Currently CTO at leading LED company Philips Lumileds, Craford has been working in the field for the past forty years, and was previously at Monsanto and Hewlett-Packard.
Tom Standage from the Economist said that pioneering work by Craford and Roland Haitz meant that "the proportion of human energy consumption attributable to lighting will finally go down".
Receiving the award at London s Science Museum, Craford said, "It is wonderful to think that my work and that of my colleagues has helped to create a practical replacement to conventional lighting, that is both energy-efficient, and that can significantly reduce the impact of lighting on the environment."
But Craford acknowledges that there is still plenty more work to be done on the innovation front before LEDs take over in any meaningful way for general lighting.
Speaking to compoundsemiconductor.net while in London, Craford stressed the need to further improve InGaN-based LEDs to ensure that solid-state lighting fulfills its commercial potential.
"There s no longer any question that LEDs will take over," Craford said.
The big question that does remain, however, is exactly how technologists will crack the problem of reduced IQE in InGaN emitters when they are driven at high current densities - although Craford believes that a Philips Lumileds team has now identified the key to that particular issue.

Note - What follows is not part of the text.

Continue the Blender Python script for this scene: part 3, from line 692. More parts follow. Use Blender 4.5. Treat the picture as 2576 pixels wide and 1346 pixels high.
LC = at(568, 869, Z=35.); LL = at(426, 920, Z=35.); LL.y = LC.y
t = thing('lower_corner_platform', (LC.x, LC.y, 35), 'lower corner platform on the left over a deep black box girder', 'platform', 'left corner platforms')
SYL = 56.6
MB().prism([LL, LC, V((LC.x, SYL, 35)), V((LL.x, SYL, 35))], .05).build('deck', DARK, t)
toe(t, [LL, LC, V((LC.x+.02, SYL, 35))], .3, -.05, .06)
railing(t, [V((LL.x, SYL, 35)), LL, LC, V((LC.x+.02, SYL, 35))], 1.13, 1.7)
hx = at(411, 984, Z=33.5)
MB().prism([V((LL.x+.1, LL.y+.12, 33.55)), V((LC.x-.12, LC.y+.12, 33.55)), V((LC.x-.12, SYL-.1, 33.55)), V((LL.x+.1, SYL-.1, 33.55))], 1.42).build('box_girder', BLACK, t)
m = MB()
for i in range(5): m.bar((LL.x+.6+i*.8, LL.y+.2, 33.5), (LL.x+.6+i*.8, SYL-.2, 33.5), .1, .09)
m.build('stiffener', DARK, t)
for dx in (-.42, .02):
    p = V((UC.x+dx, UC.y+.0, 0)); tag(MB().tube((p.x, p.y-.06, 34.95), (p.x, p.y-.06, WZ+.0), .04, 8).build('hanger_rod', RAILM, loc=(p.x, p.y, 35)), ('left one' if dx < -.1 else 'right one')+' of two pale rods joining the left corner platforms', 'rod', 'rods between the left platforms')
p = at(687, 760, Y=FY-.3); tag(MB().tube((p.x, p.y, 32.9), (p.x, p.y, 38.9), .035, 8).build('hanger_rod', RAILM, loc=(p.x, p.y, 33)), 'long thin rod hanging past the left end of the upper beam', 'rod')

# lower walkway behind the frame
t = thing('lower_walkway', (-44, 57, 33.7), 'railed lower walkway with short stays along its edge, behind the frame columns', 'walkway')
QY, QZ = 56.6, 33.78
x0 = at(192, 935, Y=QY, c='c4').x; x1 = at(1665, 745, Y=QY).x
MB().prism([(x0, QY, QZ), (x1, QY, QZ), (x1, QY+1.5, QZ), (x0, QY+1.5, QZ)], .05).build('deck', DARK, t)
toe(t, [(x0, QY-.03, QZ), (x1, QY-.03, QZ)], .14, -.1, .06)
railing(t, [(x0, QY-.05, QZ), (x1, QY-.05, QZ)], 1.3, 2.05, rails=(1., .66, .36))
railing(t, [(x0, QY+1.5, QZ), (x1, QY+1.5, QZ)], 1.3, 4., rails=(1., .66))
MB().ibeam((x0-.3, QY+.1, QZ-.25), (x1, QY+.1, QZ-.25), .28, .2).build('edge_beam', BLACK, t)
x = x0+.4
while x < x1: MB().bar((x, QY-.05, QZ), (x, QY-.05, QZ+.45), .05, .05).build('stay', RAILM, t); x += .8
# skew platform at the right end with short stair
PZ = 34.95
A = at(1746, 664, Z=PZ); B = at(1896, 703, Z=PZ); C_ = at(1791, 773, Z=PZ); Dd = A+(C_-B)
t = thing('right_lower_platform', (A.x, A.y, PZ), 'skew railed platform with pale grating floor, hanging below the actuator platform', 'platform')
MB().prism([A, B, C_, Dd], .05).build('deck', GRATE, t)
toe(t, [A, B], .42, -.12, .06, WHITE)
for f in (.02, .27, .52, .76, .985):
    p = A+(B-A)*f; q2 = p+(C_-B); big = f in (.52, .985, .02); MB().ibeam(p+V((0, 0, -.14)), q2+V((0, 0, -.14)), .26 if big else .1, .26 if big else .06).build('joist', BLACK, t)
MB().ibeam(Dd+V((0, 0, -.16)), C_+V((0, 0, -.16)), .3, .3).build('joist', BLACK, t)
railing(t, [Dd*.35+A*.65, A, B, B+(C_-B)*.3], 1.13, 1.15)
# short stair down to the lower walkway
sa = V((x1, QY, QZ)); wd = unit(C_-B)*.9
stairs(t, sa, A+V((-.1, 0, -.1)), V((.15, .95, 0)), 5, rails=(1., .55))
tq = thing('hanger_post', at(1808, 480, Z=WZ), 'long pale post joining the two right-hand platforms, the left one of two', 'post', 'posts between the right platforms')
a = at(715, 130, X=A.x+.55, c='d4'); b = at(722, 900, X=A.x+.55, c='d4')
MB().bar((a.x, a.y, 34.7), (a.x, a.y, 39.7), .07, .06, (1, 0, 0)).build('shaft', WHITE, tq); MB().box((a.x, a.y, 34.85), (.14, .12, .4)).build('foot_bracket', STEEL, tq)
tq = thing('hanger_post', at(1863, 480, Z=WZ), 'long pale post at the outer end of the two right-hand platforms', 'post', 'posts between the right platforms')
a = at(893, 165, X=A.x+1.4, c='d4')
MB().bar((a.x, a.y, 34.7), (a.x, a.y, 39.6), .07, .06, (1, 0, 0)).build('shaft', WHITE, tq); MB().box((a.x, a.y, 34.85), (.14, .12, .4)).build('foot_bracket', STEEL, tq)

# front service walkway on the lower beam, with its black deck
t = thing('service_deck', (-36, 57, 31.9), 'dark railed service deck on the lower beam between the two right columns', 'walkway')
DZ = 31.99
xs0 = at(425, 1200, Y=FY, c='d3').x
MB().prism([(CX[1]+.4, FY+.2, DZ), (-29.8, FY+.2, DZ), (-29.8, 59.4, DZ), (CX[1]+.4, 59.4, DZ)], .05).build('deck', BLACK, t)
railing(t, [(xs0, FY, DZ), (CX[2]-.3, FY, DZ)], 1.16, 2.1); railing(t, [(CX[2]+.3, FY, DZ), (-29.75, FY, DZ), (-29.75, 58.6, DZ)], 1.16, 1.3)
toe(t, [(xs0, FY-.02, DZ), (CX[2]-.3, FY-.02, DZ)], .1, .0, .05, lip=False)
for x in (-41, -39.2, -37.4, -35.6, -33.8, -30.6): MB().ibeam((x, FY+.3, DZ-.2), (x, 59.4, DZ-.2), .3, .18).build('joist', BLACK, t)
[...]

According to the team s recent photoluminescence study of InGaN material, it is the phenomenon of Auger recombination that causes this so-called "droop" in IQE.
Previously, this problem has been attributed to a number of other physical mechanisms, such as high plasma temperatures, a high density of threading dislocations, or pockets of InGaN material with a high InN composition.
Auger recombination is a non-radiative decay mechanism that occurs when three particles interact. As such, it is inherently weak, and is usually only of any significance when the density of charge carriers in a semiconducting material is extremely high.
But, when Auger recombination does occur, energy that would otherwise be emitted in the form of light is instead lost thermally. In an LED, that would mean reduced IQE and excess heat.
If Craford s colleagues are right, and Auger recombination is the root cause of this efficiency "droop" in InGaN LEDs, it may help to solve what has been a long-standing problem in the development of very-high-brightness blue, green and white emitters.
Craford himself believes that the Auger theory is the correct one. His hunch is that increasing the recombination volume in LED designs, such as by depositing thicker structures, will reduce the carrier density and therefore the Auger-related loss.
His hope is that a combination of this and other evolutionary developments could now lead to devices suitable for general lighting applications, perhaps even to a 1 mm-scale chip capable of emitting 500 lumens.
"I hope that we don t have to do something radically different," said the CTO.